The most consistent recourse to being stuck is to take a walk. There seems to be a great benefit in engaging in an activity that requires a degree of concentration, but not absolute attentiveness, and meanwhile allows the unconscious mind to do its work, below the surface, while you look at the trees, watch the birds, see the sky.

There’s a well-researched phenomenon known as ‘embodied creativity’. It turns out that the metaphorical associations linked to various activities can stimulate the mind in a way that matches the activity. Annie Murphy Paul lays out the theory:

*Such experiments suggest that we can activate a particular cognitive process by embodying the metaphor that has come to be associated with it.

[…]

Simply moving the body through space is itself a loose kind of metaphor for creativity: for new angles and unexpected vistas, for fluid thinking and dynamic change. The activation of this metaphor may help account for the finding that people are more creative during and after walking than when they are sitting still.

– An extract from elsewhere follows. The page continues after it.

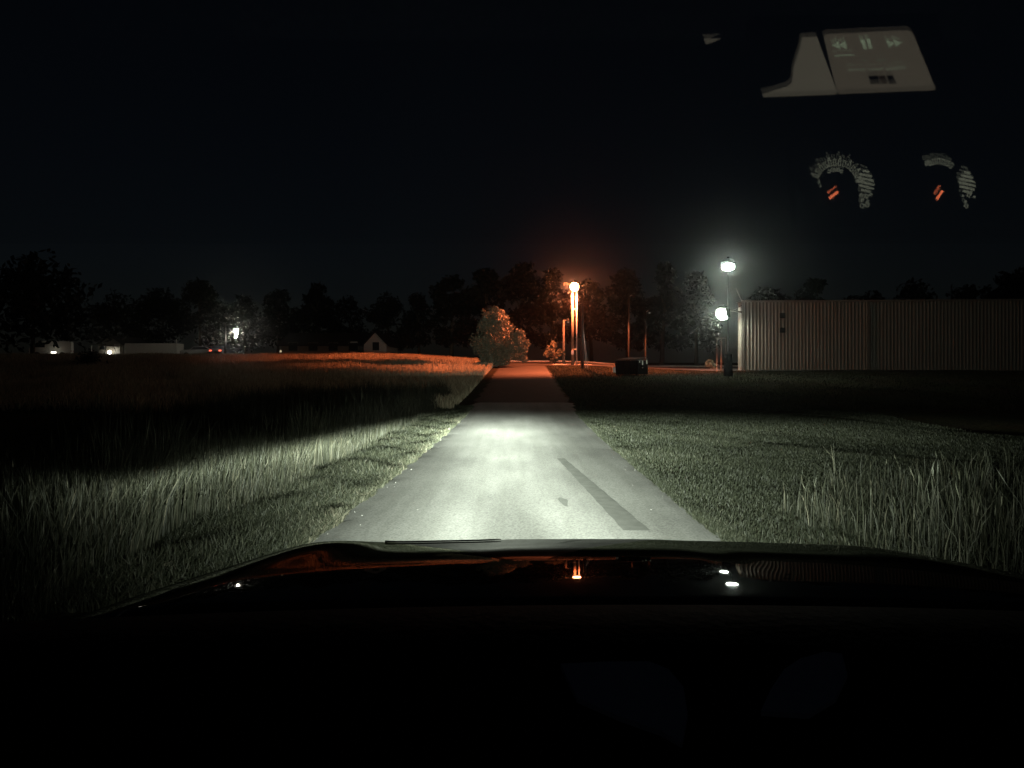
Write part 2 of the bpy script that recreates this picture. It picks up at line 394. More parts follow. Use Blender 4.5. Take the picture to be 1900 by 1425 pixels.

Think about the words we use when we can’t seem to muster an original idea—we’re “stuck,” “in a rut”—and those we reach for when our creative work is going well. Then we’re “on a roll,” our thoughts are “flowing.” The language we use is full of metaphors that borrow from our experience as embodied creatures; metaphorical movements reverse-engineer this process, inducing the body to make metaphor-evoking motions as a way of prodding the mind into the state the metaphor describes.

“Moving the body can alter the mind by unconsciously putting ideas in our head before we are able to consciously contemplate them on our own,” the cognitive scientist Sian Beilock has written. “Getting a person to move lowers his threshold for experiencing thoughts that share something in common with the movement.”*

So, what is involved is getting the conscious mind out of the way, almost magically, by fooling ourselves into allowing intuition to float to the top.

The children's book author Madeleine L'Engle used music in a similar way:

Playing the piano is for me a way of getting unstuck. If I’m stuck in life or in what I’m writing, if I can I sit down and play the piano. What it does is break the barrier that comes between the conscious and the subconscious mind. The conscious mind wants to take over and refuses to let the subconscious mind work, the intuition. So if I can play the piano, that will break the block, and my intuition will be free to give things up to my mind, my intellect. So it’s not just a hobby. It’s a joy.

I often resort to another widely used technique to get unstuck on a specific project: divert yourself by switching to a different one. The artist Ben Skinner

I know that forcing something is not going to create anything beyond mediocre, so I step aside and work on a different project until it hits me.

Yes, we all get stuck, but we can get unstuck by shifting the conscious mind to something else, something distracting like a shower, taking a walk, or playing the piano, lulling ourselves into an alternate state of mind. You can create a little space for the unconscious mind to break through while your hands are washing your hair, your dog is tugging on the leash, or you are tuning your guitar.

Then you can get back in the groove, back to the routine, back to editing that draft.